Live Your Dream: Nobody Can Live It for You
The fear of success and the fear of failure are two sides of the same coin; fortunately clarity and perseverance are its antidotes.
We can all recall Martin Luther King’s “I Have a Dream”, one of the most powerful political speeches of our time. It is partly because of him that dreams, as a notion, have unequivocally established themselves as a horizon of change. This has nothing to do with “daydreams”, which some consider as mere distractions, nor is it related to the make believe, or to a false and fashionable optimism: this means building a new vision of our life and teaching us to live in sync with it.
While agents of change, rebels and dreamers from different periods can show us the paths that enable us to create these visions, they cannot make us live them. No religious leader, be it Jesus or Buddha, and no political thinker, be it Martin Luther King or Nelson Mandela, or pacifist icons like Gandhi or John Lennon can make us change the way we live by an iota if we do not live in accordance with our own vision: dreamers can teach us to dream, but nobody can dream another person’s dream. That is the wonder of reveries: they are non-transferrable. There are, however, two basic fears that prevent us from seeing our dreams through: fear of failure and fear of success.
The first implies that our vision remains subordinate to the approval of others. That our personal code of law still requires permission to do what we truly desire. This has a lot to do with fear of the unknown. However, failure can be tamed if we learn how to hack it; if we understand how it works and thus learn that it can be intervened. Our vision can encounter unexpected delays, obstacles and setbacks, but if it is strong enough it will learn how to use these delays to its advantage, and it will even transform them into time well spent. We only fail when we give up on our dream, and giving up is a choice we make every single moment.
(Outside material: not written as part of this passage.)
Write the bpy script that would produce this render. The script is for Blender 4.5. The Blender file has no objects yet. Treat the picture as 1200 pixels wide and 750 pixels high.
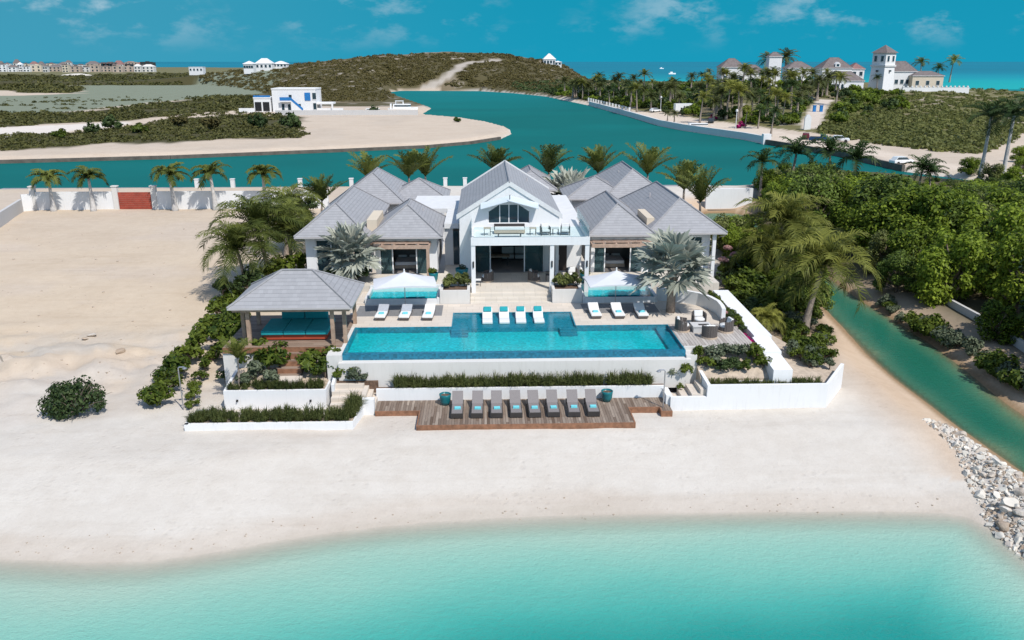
import bpy, math, random
import numpy as np
from mathutils import Vector, Matrix

# ------------------------------------------------------------------ camera, sky, sun, exposure
S = bpy.context.scene
HC = 20.3
F = 29.0/36.0*1200.0
PITCH = math.radians(17.4)
YAW = math.radians(1.9)
cam_d = bpy.data.cameras.new("camera")
cam_d.lens = 29.0; cam_d.sensor_width = 36.0; cam_d.clip_start = 0.5; cam_d.clip_end = 60000
cam = bpy.data.objects.new("camera", cam_d)
cam.location = (0, 0, HC)
cam.rotation_euler = (math.pi/2-PITCH, 0, -YAW)
S.collection.objects.link(cam); S.camera = cam

SUN_EL, SUN_AZ = math.radians(52), math.radians(147)      # azimuth clockwise from +Y
sun_pos = Vector((math.sin(SUN_AZ)*math.cos(SUN_EL), math.cos(SUN_AZ)*math.cos(SUN_EL), math.sin(SUN_EL)))
sd_ = bpy.data.lights.new("sun", 'SUN'); sd_.energy = 3.6; sd_.angle = math.radians(0.53); sd_.color = (1.0, 0.957, 0.893)
sun = bpy.data.objects.new("sun", sd_); sun.rotation_euler = (-sun_pos).to_track_quat('-Z', 'Y').to_euler()
S.collection.objects.link(sun)

wd = bpy.data.worlds.new("World"); S.world = wd; wd.use_nodes = True
nt = wd.node_tree; nt.nodes.clear()
def wn(t, **k):
    n = nt.nodes.new(t)
    for a, b in k.items(): setattr(n, a, b)
    return n
sky = wn('ShaderNodeTexSky', sky_type='NISHITA', sun_disc=False, sun_elevation=SUN_EL, sun_rotation=SUN_AZ,
         altitude=20, air_density=1.0, dust_density=0.4, ozone_density=2.0)
tc = wn('ShaderNodeTexCoord'); sep = wn('ShaderNodeSeparateXYZ')
nt.links.new(tc.outputs['Generated'], sep.inputs[0])
ramp = wn('ShaderNodeValToRGB')                 # the clear teal of the air over the tropical sea, near the horizon
cr = ramp.color_ramp
cr.elements[0].position = 0.0; cr.elements[0].color = (0.06, 1.85, 2.85, 1)
cr.elements[1].position = 0.09; cr.elements[1].color = (0.05, 1.72, 2.65, 1)
nt.links.new(sep.outputs['Z'], ramp.inputs[0])
mr = wn('ShaderNodeMapRange'); mr.inputs[1].default_value = 0.08; mr.inputs[2].default_value = 0.33
mr.inputs[3].default_value = 1.0; mr.inputs[4].default_value = 0.0
nt.links.new(sep.outputs['Z'], mr.inputs[0])
mixt = wn('ShaderNodeMix', data_type='RGBA')
nt.links.new(mr.outputs[0], mixt.inputs[0]); nt.links.new(sky.outputs[0], mixt.inputs[6]); nt.links.new(ramp.outputs[0], mixt.inputs[7])
# thin trade-wind clouds
mp = wn('ShaderNodeMapping'); mp.inputs['Scale'].default_value = (1.0, 1.0, 2.3)
nt.links.new(tc.outputs['Generated'], mp.inputs[0])
n1 = wn('ShaderNodeTexNoise'); n1.inputs['Scale'].default_value = 13; n1.inputs['Detail'].default_value = 6; n1.inputs['Roughness'].default_value = 0.62
nt.links.new(mp.outputs[0], n1.inputs['Vector'])
n2 = wn('ShaderNodeTexNoise'); n2.inputs['Scale'].default_value = 4; n2.inputs['Detail'].default_value = 3
nt.links.new(mp.outputs[0], n2.inputs['Vector'])
c1 = wn('ShaderNodeMapRange', interpolation_type='SMOOTHSTEP'); c1.inputs[1].default_value = 0.50; c1.inputs[2].default_value = 0.70
nt.links.new(n1.outputs[0], c1.inputs[0])
c2 = wn('ShaderNodeMapRange'); c2.inputs[1].default_value = 0.36; c2.inputs[2].default_value = 0.6
nt.links.new(n2.outputs[0], c2.inputs[0])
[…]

Fear of success is the latter’s counterpart: success is not a socially programmed goal, nor is it a series of parameters we have to reach. Our success can only be measured on our own terms, the terms of our vision. We may find ourselves thinking: Okay, I will follow my dreams, but once I get there, what comes next? There is no way of knowing. But if our vision is strong and ample enough, it will bring us much more than mere personal satisfaction; it will continue to motivate us and it will suggest new routes, it will lead us to new places and people, it will be ultimately our life and our life will be our dream.
With this in mind, the only thing we have to remember is: yielding to a dream implies giving a leap of faith over and over again, every single day of our lives. Choosing to be congruent with our dreams; to come to terms with their contradictions no matter what happens, will keep us afloat on the ever-changing sea.